Le parc Gezi n’est pas un endroit que les gens visitent en voiture, mais un endroit que les personnes vivant et travaillant dans le quartier de Taksim utilisent. Vous pouvez y voir des étudiants discuter, des cireurs de chaussures jouer au football, des familles de concierge prendre l’air, des migrants syriens observer la place Taksim. Se rendre dans le parc vous donne l’occasion d’observer de près non seulement les arbres mais aussi les personnes issues de différents segments de la société. Se sentir en paix et apprécier de partager le même espace en tant qu’individus égaux et différents est une expérience précieuse pour la vie en commun.

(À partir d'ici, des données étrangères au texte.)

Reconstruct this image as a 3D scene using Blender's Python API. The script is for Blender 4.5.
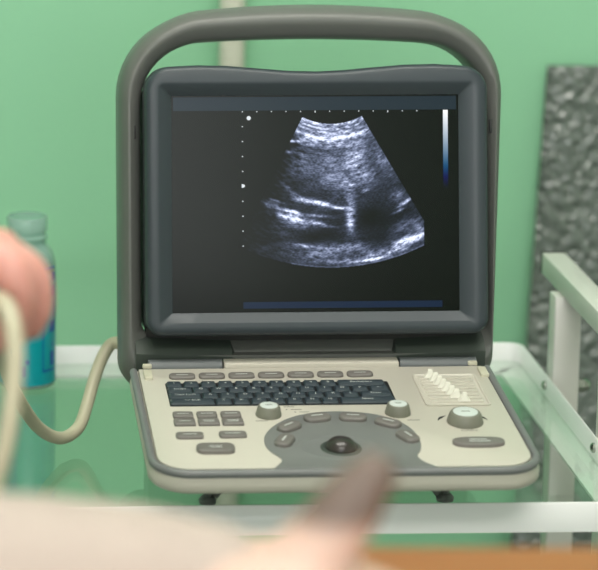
import bpy, bmesh, math, random
from mathutils import Vector, Matrix, noise
random.seed(4)
for o in list(bpy.data.objects):
    bpy.data.objects.remove(o)
S = bpy.context.scene
COL = S.collection
PI = math.pi
G = 0.65                                   # height of the trolley's glass shelf above the floor

# ------------------------------------------------------------------ camera, world, light, exposure
PITCH = math.atan(480 / 2600)
cd = bpy.data.cameras.new('camera')
cam = bpy.data.objects.new('camera', cd)
COL.objects.link(cam)
cam.location = (0, 0, G + 0.72)
cam.rotation_euler = (PI / 2 - PITCH, 0, 0)
cd.sensor_width = 36
cd.lens = 2600 / 598 * 36
cd.shift_x = (299 - 20) / 598
cd.shift_y = -(285 - 100) / 598
cd.clip_start = 0.05
cd.dof.use_dof = True
cd.dof.focus_distance = 2.22
cd.dof.aperture_fstop = 5.6
S.camera = cam

world = bpy.data.worlds.new('world')
S.world = world
world.use_nodes = True
world.node_tree.nodes['Background'].inputs[0].default_value = (0.85, 0.93, 1.0, 1)
world.node_tree.nodes['Background'].inputs[1].default_value = 0.25

def area(name, loc, rot, sx, sy, power, color=(1, 1, 1)):
    l = bpy.data.lights.new(name, 'AREA')
    l.shape = 'RECTANGLE'; l.size = sx; l.size_y = sy; l.energy = power; l.color = color
    o = bpy.data.objects.new(name, l); COL.objects.link(o)
    o.location = loc; o.rotation_euler = rot
    return o
area('ceiling_lamp_light', (0.2, 1.75, 2.60), (0, 0, 0), 1.5, 0.5, 9, (1.0, 0.98, 0.94))
area('ceiling_lamp_light', (0.2, -0.1, 2.60), (0, 0, 0), 1.5, 0.5, 12, (1.0, 0.98, 0.94))
area('front_fill_light', (-0.4, -1.55, 1.35), (PI / 2, 0, 0), 2.4, 1.5, 42, (0.96, 0.98, 1.0))  # unseen fill added behind the camera for frontal light; no window is built
S.view_settings.view_transform = 'Standard'
S.view_settings.look = 'None'
S.view_settings.gamma = 1
S.view_settings.use_curve_mapping = False
S.view_settings.exposure = 0.45

# ------------------------------------------------------------------ materials
def lin(c):
    c = c / 255
    return c / 12.92 if c <= 0.04045 else ((c + 0.055) / 1.055) ** 2.4
def rgb(r, g, b): return (lin(r), lin(g), lin(b), 1)

def mat(name, col, rough=0.5, metal=0.0, var=0.04, vscale=30, bump=0.0, bscale=400, coat=0.0, spec=0.5, sss=0.0, emit=None, estr=1.0, alpha=None):
    m = bpy.data.materials.new(name); m.use_nodes = True
    nt = m.node_tree; b = nt.nodes['Principled BSDF']
    b.inputs['Roughness'].default_value = rough
    b.inputs['Metallic'].default_value = metal
    b.inputs['Specular IOR Level'].default_value = spec
    b.inputs['Coat Weight'].default_value = coat
    tc = nt.nodes.new('ShaderNodeTexCoord')
    nz = nt.nodes.new('ShaderNodeTexNoise'); nz.inputs['Scale'].default_value = vscale; nz.inputs['Detail'].default_value = 4
    nt.links.new(tc.outputs['Object'], nz.inputs['Vector'])
    mx = nt.nodes.new('ShaderNodeMix'); mx.data_type = 'RGBA'
    c = rgb(*col)
    mx.inputs[6].default_value = tuple(x * (1 - var) for x in c[:3]) + (1,)
    mx.inputs[7].default_value = tuple(min(1, x * (1 + var)) for x in c[:3]) + (1,)
    nt.links.new(nz.outputs['Fac'], mx.inputs[0])
    nt.links.new(mx.outputs[2], b.inputs['Base Color'])
    if bump:
        n2 = nt.nodes.new('ShaderNodeTexNoise'); n2.inputs['Scale'].default_value = bscale
        nt.links.new(tc.outputs['Object'], n2.inputs['Vector'])
        bp = nt.nodes.new('ShaderNodeBump'); bp.inputs['Strength'].default_value = bump; bp.inputs['Distance'].default_value = 0.001
        nt.links.new(n2.outputs['Fac'], bp.inputs['Height']); nt.links.new(bp.outputs['Normal'], b.inputs['Normal'])
    if sss:
        b.inputs['Subsurface Weight'].default_value = sss
        b.inputs['Subsurface Radius'].default_value = (0.01, 0.004, 0.002)
        b.inputs['Subsurface Scale'].default_value = 0.6
    if emit:
        b.inputs['Emission Color'].default_value = rgb(*emit)
        b.inputs['Emission Strength'].default_value = estr
    return m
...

Je pense que le procès de Gezi a eu un effet similaire à celui du déracinement des arbres. Le procès de Gezi était une tentative de punir et en même temps de créer une perception afin de justifier le discours du président qui a criminalisé Gezi. En d’autres termes, il s’agissait d’un « procès spectacle ». Cependant, à la suite de manipulations politiques et de tactiques contradictoires, les normes juridiques et les procédures judiciaires ordinaires ont été si éloignées du droit que le procès a eu l’effet inverse de celui escompté. Le fait que des personnes défendant une vie urbaine pluraliste et égalitaire aient été condamnées à de lourdes peines n’a pas jeté une ombre sur la légitimité du mouvement de Gezi ; au contraire, il a provoqué une remise en question de la légitimité du tribunal et a fait prendre conscience à tous de la gravité de la menace que représente une telle utilisation du pouvoir judiciaire pour tous les citoyens. Je pense que cette situation déclenchera l’instinct de vivre ensemble en paix et contribuera à l’émergence d’une forte volonté d’instaurer l’État de droit.

Je suis d’accord avec Öz : « Gezi, qui s’étend avec son passé, son présent et son avenir, est le nom de la légalité et de la légitimité de la lutte pour la justice et le droit. » Je pense que nous devons cela, en partie, aux arbres de Gezi.